--- START Listed entries ---

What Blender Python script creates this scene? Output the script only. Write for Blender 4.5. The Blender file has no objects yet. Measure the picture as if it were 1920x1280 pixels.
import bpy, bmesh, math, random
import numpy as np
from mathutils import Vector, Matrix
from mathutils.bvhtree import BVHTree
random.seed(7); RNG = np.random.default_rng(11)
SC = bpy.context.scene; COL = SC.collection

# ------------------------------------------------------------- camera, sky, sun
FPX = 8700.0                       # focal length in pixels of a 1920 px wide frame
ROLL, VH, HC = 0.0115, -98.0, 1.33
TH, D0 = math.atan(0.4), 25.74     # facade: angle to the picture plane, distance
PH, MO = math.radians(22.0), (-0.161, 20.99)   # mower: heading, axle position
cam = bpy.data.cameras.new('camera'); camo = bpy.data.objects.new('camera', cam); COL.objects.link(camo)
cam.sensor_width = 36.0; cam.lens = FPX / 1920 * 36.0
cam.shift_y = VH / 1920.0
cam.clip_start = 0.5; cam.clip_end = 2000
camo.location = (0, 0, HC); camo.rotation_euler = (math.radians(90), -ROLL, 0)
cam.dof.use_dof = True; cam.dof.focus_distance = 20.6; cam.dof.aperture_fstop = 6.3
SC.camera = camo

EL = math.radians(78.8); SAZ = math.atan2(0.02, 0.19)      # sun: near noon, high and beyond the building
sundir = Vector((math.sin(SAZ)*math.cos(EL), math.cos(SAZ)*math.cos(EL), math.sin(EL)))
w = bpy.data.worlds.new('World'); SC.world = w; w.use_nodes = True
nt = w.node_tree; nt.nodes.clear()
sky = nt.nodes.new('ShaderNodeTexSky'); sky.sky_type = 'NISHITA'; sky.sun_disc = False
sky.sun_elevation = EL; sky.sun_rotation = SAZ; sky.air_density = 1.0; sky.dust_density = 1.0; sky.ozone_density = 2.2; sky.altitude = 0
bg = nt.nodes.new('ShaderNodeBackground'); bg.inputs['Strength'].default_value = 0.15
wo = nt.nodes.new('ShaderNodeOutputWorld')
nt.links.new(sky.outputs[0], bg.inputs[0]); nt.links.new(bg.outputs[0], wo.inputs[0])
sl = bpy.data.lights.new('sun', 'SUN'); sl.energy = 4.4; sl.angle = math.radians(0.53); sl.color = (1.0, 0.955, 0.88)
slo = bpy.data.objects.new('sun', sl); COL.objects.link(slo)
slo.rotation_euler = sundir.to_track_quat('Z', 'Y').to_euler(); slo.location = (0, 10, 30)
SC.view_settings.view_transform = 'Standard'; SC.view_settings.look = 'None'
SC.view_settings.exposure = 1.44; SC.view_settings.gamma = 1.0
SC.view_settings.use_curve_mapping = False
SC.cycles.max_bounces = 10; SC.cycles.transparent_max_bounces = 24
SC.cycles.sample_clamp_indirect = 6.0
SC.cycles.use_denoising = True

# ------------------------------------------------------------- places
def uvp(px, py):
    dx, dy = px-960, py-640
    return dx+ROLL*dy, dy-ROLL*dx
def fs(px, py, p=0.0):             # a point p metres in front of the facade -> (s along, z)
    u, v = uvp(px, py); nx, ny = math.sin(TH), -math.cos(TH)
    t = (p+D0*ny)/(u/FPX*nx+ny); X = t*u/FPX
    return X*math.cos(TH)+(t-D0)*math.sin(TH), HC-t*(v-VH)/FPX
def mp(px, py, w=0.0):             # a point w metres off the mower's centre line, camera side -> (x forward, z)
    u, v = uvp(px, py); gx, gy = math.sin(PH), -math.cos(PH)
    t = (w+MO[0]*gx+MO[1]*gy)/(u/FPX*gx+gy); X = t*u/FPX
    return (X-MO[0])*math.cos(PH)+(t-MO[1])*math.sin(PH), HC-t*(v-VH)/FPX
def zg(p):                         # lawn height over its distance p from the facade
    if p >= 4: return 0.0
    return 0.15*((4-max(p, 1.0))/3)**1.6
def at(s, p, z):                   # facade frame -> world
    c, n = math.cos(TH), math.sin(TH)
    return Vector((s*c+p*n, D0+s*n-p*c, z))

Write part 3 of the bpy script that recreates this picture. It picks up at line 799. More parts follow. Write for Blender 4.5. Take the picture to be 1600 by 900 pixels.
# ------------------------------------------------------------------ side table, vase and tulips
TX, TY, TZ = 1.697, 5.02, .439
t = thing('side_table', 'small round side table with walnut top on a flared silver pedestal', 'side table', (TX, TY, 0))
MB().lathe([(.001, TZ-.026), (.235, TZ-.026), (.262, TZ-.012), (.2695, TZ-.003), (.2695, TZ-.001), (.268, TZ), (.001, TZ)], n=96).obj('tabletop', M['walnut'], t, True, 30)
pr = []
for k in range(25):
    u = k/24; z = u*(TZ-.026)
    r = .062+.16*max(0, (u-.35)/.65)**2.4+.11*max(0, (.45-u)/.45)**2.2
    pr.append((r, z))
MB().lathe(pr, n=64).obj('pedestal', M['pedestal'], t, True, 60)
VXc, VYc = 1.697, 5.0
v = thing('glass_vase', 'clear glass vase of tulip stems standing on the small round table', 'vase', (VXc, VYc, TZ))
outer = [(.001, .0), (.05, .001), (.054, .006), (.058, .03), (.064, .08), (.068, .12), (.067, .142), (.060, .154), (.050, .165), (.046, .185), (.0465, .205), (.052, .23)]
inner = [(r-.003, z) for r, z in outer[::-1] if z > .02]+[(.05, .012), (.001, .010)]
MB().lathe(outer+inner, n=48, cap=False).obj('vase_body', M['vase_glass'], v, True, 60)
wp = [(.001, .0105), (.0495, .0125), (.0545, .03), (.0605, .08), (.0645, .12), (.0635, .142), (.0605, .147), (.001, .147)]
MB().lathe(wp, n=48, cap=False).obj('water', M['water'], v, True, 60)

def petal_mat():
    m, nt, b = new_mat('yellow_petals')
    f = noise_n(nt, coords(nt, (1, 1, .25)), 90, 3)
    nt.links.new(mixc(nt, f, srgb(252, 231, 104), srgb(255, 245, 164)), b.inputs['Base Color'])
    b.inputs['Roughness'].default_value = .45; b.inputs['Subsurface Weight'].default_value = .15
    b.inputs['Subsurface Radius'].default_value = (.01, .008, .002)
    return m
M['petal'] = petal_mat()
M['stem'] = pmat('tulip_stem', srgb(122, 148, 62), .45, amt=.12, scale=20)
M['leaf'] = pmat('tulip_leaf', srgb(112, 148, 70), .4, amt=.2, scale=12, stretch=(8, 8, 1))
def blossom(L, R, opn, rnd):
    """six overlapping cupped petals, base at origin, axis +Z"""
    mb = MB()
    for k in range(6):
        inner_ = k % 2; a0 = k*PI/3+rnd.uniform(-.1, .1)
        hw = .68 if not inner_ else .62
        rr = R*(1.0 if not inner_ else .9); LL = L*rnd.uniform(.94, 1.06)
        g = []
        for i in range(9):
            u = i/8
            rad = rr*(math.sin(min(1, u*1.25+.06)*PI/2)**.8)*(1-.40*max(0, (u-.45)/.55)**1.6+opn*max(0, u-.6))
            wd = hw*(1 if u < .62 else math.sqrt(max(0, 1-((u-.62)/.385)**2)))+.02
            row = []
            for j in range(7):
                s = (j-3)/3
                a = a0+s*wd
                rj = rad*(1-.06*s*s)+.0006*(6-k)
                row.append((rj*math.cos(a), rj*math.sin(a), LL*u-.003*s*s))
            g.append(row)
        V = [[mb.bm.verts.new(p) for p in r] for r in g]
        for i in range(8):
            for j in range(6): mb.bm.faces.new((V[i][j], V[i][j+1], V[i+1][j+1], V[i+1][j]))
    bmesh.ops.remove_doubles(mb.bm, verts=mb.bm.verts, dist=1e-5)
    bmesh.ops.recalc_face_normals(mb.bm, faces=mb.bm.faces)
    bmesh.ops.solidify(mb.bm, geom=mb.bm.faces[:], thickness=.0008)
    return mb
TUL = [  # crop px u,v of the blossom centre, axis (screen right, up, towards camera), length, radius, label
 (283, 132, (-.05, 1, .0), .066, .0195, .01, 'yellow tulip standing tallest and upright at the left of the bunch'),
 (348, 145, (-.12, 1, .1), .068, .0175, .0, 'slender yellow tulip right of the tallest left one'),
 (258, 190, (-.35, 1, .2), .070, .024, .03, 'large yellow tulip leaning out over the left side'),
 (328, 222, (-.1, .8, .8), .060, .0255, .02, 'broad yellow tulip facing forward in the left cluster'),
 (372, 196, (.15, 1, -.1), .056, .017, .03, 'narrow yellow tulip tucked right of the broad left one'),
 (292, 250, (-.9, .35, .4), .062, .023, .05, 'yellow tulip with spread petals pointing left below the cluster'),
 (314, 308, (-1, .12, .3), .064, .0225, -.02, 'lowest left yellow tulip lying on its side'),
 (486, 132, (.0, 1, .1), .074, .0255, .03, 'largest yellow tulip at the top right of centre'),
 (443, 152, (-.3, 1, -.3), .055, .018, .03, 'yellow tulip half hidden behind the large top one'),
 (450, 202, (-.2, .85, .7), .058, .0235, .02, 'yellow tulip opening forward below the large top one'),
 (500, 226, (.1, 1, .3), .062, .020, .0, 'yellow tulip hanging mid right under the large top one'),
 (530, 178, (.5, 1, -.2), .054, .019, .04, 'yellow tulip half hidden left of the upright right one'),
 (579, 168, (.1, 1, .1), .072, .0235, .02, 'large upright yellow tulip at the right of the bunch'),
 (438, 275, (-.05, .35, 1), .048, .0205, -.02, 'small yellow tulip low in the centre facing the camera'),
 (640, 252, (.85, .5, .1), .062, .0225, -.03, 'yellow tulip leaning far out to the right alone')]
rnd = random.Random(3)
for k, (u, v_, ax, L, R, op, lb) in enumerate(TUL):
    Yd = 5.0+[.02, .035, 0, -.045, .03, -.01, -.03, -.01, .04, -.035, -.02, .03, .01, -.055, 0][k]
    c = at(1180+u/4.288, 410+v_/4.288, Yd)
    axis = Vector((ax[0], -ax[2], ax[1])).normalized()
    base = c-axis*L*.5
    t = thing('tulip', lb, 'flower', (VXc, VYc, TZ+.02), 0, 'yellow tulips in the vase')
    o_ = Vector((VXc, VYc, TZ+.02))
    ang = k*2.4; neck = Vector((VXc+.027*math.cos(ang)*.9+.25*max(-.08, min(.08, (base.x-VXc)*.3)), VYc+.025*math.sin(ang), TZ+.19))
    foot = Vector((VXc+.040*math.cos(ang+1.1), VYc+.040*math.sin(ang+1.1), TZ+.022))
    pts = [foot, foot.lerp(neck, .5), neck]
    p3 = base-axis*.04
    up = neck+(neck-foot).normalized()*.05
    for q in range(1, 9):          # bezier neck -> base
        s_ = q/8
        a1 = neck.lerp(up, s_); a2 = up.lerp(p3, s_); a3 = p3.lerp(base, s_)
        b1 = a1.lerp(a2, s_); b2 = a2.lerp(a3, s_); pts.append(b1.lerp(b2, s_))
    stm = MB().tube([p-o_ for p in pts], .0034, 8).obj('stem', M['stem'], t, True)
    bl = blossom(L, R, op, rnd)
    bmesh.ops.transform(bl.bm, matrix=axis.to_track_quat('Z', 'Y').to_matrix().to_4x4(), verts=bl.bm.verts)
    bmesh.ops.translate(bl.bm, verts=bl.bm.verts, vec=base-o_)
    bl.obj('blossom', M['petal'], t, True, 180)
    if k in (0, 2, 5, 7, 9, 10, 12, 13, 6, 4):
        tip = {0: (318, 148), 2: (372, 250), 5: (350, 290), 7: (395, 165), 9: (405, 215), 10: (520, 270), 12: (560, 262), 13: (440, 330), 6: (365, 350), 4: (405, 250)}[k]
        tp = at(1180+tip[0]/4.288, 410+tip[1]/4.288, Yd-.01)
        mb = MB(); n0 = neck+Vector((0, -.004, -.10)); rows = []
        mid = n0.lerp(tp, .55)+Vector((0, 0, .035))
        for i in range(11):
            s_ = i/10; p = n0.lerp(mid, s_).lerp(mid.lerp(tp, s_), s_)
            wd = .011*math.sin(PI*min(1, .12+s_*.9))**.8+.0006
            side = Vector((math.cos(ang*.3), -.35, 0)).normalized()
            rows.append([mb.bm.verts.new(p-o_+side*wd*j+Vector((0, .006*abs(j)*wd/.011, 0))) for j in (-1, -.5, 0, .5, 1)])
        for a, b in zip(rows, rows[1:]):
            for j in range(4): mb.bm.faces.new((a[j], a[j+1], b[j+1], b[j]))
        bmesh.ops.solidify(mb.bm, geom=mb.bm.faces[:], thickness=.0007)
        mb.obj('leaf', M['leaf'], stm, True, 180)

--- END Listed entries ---

*Exercise description*
Print exactly the lines from the beginning of the entries through the line with "SC.camera = camo". Output nothing more.

*Solution to this task*
What Blender Python script creates this scene? Output the script only. Write for Blender 4.5. The Blender file has no objects yet. Measure the picture as if it were 1920x1280 pixels.
import bpy, bmesh, math, random
import numpy as np
from mathutils import Vector, Matrix
from mathutils.bvhtree import BVHTree
random.seed(7); RNG = np.random.default_rng(11)
SC = bpy.context.scene; COL = SC.collection

# ------------------------------------------------------------- camera, sky, sun
FPX = 8700.0                       # focal length in pixels of a 1920 px wide frame
ROLL, VH, HC = 0.0115, -98.0, 1.33
TH, D0 = math.atan(0.4), 25.74     # facade: angle to the picture plane, distance
PH, MO = math.radians(22.0), (-0.161, 20.99)   # mower: heading, axle position
cam = bpy.data.cameras.new('camera'); camo = bpy.data.objects.new('camera', cam); COL.objects.link(camo)
cam.sensor_width = 36.0; cam.lens = FPX / 1920 * 36.0
cam.shift_y = VH / 1920.0
cam.clip_start = 0.5; cam.clip_end = 2000
camo.location = (0, 0, HC); camo.rotation_euler = (math.radians(90), -ROLL, 0)
cam.dof.use_dof = True; cam.dof.focus_distance = 20.6; cam.dof.aperture_fstop = 6.3
SC.camera = camo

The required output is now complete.